* **WHAT TO DO**
Quote all of the data exactly as given. Skip every picture it contains.

* **RECORDED INFORMATION**
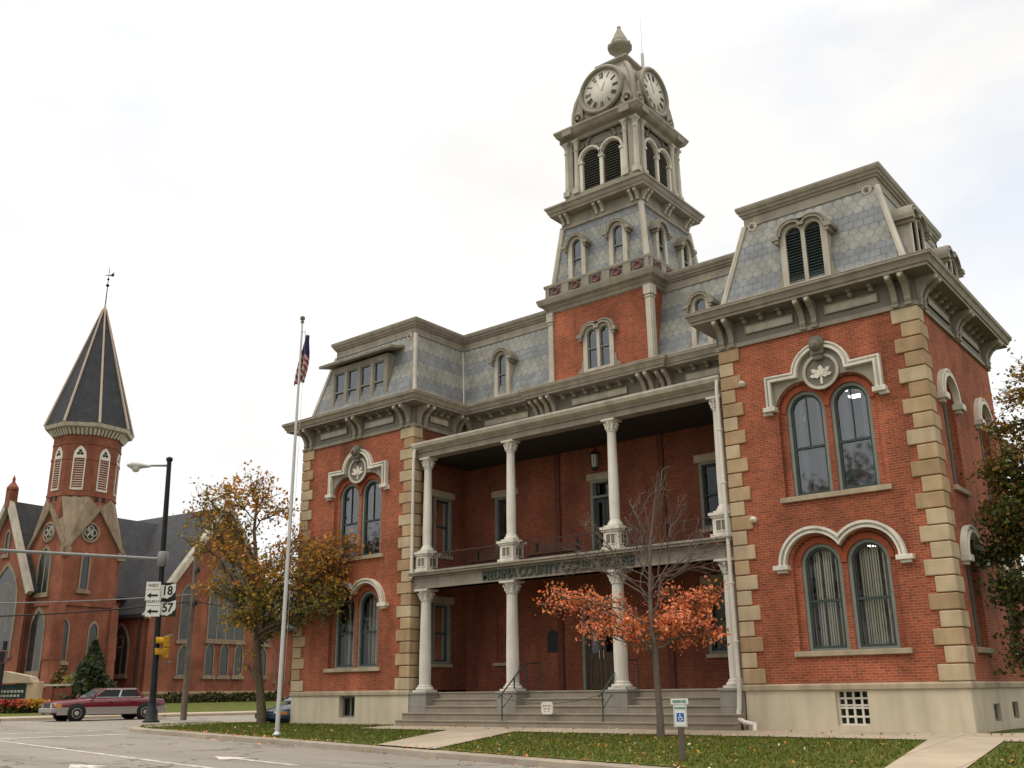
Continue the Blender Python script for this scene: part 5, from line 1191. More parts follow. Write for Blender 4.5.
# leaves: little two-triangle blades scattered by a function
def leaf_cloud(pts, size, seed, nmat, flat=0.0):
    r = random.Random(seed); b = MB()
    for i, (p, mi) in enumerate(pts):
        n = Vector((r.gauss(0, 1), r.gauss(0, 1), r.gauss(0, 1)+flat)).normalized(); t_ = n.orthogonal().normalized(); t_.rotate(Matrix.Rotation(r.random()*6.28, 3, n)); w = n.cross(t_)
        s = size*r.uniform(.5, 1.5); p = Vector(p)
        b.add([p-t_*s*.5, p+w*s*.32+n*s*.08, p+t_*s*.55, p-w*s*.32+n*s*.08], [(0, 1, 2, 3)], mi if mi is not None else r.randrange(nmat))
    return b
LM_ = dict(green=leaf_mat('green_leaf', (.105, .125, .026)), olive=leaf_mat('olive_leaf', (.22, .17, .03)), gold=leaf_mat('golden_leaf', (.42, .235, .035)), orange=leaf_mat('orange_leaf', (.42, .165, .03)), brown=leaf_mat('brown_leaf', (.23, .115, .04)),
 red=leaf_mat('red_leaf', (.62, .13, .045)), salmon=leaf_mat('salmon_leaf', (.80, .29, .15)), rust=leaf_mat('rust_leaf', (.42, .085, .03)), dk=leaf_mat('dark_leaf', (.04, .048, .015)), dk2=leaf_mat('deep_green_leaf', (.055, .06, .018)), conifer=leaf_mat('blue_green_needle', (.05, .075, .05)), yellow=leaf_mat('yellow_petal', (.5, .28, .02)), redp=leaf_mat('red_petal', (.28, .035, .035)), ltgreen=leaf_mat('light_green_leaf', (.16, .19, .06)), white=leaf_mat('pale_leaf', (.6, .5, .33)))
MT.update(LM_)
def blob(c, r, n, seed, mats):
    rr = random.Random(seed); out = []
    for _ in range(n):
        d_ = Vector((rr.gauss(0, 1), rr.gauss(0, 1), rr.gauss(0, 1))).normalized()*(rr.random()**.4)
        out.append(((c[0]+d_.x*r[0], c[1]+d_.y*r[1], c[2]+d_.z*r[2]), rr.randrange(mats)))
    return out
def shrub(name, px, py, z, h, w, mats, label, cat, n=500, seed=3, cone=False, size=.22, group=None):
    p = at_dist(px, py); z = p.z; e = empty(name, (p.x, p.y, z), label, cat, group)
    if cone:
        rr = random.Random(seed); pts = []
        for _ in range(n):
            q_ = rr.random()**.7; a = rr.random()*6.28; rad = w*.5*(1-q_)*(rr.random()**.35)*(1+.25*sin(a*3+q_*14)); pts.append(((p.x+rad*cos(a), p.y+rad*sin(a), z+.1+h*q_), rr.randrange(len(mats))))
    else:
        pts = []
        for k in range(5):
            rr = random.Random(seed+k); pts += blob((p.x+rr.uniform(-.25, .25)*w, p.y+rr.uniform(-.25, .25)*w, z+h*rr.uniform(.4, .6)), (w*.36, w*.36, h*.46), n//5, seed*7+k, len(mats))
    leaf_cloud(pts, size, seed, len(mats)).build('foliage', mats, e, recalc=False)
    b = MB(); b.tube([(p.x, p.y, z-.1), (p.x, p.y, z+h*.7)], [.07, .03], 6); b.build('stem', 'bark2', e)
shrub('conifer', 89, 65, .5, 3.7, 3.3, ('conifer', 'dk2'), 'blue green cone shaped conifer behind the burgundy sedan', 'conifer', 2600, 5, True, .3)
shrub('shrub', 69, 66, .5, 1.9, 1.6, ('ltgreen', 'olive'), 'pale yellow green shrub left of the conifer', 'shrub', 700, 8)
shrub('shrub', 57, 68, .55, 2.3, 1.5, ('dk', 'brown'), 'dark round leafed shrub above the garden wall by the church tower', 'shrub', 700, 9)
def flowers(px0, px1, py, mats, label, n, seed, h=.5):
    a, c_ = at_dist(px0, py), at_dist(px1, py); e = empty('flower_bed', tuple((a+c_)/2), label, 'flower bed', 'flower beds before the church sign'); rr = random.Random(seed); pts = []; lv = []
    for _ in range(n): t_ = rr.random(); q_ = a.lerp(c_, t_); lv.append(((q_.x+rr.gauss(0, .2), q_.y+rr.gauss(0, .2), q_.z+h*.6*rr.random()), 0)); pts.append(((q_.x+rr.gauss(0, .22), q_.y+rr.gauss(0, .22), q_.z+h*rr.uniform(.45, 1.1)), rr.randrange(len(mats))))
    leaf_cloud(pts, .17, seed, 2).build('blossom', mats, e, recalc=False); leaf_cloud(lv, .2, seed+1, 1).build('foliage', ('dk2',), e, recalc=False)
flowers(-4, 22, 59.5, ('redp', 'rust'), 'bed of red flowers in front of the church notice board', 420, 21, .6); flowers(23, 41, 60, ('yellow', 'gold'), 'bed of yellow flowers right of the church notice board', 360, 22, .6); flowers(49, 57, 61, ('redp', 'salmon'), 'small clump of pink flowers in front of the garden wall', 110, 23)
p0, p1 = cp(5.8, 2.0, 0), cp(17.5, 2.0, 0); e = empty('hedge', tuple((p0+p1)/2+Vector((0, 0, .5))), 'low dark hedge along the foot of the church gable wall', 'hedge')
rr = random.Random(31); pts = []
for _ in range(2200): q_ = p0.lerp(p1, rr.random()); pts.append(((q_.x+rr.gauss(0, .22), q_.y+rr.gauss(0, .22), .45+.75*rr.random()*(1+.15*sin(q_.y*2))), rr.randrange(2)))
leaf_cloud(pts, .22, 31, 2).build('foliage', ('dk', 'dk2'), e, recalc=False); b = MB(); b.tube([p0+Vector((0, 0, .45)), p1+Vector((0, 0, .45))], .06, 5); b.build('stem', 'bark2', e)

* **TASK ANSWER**
Continue the Blender Python script for this scene: part 5, from line 1191. More parts follow. Write for Blender 4.5.
# leaves: little two-triangle blades scattered by a function
def leaf_cloud(pts, size, seed, nmat, flat=0.0):
    r = random.Random(seed); b = MB()
    for i, (p, mi) in enumerate(pts):
        n = Vector((r.gauss(0, 1), r.gauss(0, 1), r.gauss(0, 1)+flat)).normalized(); t_ = n.orthogonal().normalized(); t_.rotate(Matrix.Rotation(r.random()*6.28, 3, n)); w = n.cross(t_)
        s = size*r.uniform(.5, 1.5); p = Vector(p)
        b.add([p-t_*s*.5, p+w*s*.32+n*s*.08, p+t_*s*.55, p-w*s*.32+n*s*.08], [(0, 1, 2, 3)], mi if mi is not None else r.randrange(nmat))
    return b
LM_ = dict(green=leaf_mat('green_leaf', (.105, .125, .026)), olive=leaf_mat('olive_leaf', (.22, .17, .03)), gold=leaf_mat('golden_leaf', (.42, .235, .035)), orange=leaf_mat('orange_leaf', (.42, .165, .03)), brown=leaf_mat('brown_leaf', (.23, .115, .04)),
 red=leaf_mat('red_leaf', (.62, .13, .045)), salmon=leaf_mat('salmon_leaf', (.80, .29, .15)), rust=leaf_mat('rust_leaf', (.42, .085, .03)), dk=leaf_mat('dark_leaf', (.04, .048, .015)), dk2=leaf_mat('deep_green_leaf', (.055, .06, .018)), conifer=leaf_mat('blue_green_needle', (.05, .075, .05)), yellow=leaf_mat('yellow_petal', (.5, .28, .02)), redp=leaf_mat('red_petal', (.28, .035, .035)), ltgreen=leaf_mat('light_green_leaf', (.16, .19, .06)), white=leaf_mat('pale_leaf', (.6, .5, .33)))
MT.update(LM_)
def blob(c, r, n, seed, mats):
    rr = random.Random(seed); out = []
    for _ in range(n):
        d_ = Vector((rr.gauss(0, 1), rr.gauss(0, 1), rr.gauss(0, 1))).normalized()*(rr.random()**.4)
        out.append(((c[0]+d_.x*r[0], c[1]+d_.y*r[1], c[2]+d_.z*r[2]), rr.randrange(mats)))
    return out
def shrub(name, px, py, z, h, w, mats, label, cat, n=500, seed=3, cone=False, size=.22, group=None):
    p = at_dist(px, py); z = p.z; e = empty(name, (p.x, p.y, z), label, cat, group)
    if cone:
        rr = random.Random(seed); pts = []
        for _ in range(n):
            q_ = rr.random()**.7; a = rr.random()*6.28; rad = w*.5*(1-q_)*(rr.random()**.35)*(1+.25*sin(a*3+q_*14)); pts.append(((p.x+rad*cos(a), p.y+rad*sin(a), z+.1+h*q_), rr.randrange(len(mats))))
    else:
        pts = []
        for k in range(5):
            rr = random.Random(seed+k); pts += blob((p.x+rr.uniform(-.25, .25)*w, p.y+rr.uniform(-.25, .25)*w, z+h*rr.uniform(.4, .6)), (w*.36, w*.36, h*.46), n//5, seed*7+k, len(mats))
    leaf_cloud(pts, size, seed, len(mats)).build('foliage', mats, e, recalc=False)
    b = MB(); b.tube([(p.x, p.y, z-.1), (p.x, p.y, z+h*.7)], [.07, .03], 6); b.build('stem', 'bark2', e)
shrub('conifer', 89, 65, .5, 3.7, 3.3, ('conifer', 'dk2'), 'blue green cone shaped conifer behind the burgundy sedan', 'conifer', 2600, 5, True, .3)
shrub('shrub', 69, 66, .5, 1.9, 1.6, ('ltgreen', 'olive'), 'pale yellow green shrub left of the conifer', 'shrub', 700, 8)
shrub('shrub', 57, 68, .55, 2.3, 1.5, ('dk', 'brown'), 'dark round leafed shrub above the garden wall by the church tower', 'shrub', 700, 9)
def flowers(px0, px1, py, mats, label, n, seed, h=.5):
    a, c_ = at_dist(px0, py), at_dist(px1, py); e = empty('flower_bed', tuple((a+c_)/2), label, 'flower bed', 'flower beds before the church sign'); rr = random.Random(seed); pts = []; lv = []
    for _ in range(n): t_ = rr.random(); q_ = a.lerp(c_, t_); lv.append(((q_.x+rr.gauss(0, .2), q_.y+rr.gauss(0, .2), q_.z+h*.6*rr.random()), 0)); pts.append(((q_.x+rr.gauss(0, .22), q_.y+rr.gauss(0, .22), q_.z+h*rr.uniform(.45, 1.1)), rr.randrange(len(mats))))
    leaf_cloud(pts, .17, seed, 2).build('blossom', mats, e, recalc=False); leaf_cloud(lv, .2, seed+1, 1).build('foliage', ('dk2',), e, recalc=False)
flowers(-4, 22, 59.5, ('redp', 'rust'), 'bed of red flowers in front of the church notice board', 420, 21, .6); flowers(23, 41, 60, ('yellow', 'gold'), 'bed of yellow flowers right of the church notice board', 360, 22, .6); flowers(49, 57, 61, ('redp', 'salmon'), 'small clump of pink flowers in front of the garden wall', 110, 23)
p0, p1 = cp(5.8, 2.0, 0), cp(17.5, 2.0, 0); e = empty('hedge', tuple((p0+p1)/2+Vector((0, 0, .5))), 'low dark hedge along the foot of the church gable wall', 'hedge')
rr = random.Random(31); pts = []
for _ in range(2200): q_ = p0.lerp(p1, rr.random()); pts.append(((q_.x+rr.gauss(0, .22), q_.y+rr.gauss(0, .22), .45+.75*rr.random()*(1+.15*sin(q_.y*2))), rr.randrange(2)))
leaf_cloud(pts, .22, 31, 2).build('foliage', ('dk', 'dk2'), e, recalc=False); b = MB(); b.tube([p0+Vector((0, 0, .45)), p1+Vector((0, 0, .45))], .06, 5); b.build('stem', 'bark2', e)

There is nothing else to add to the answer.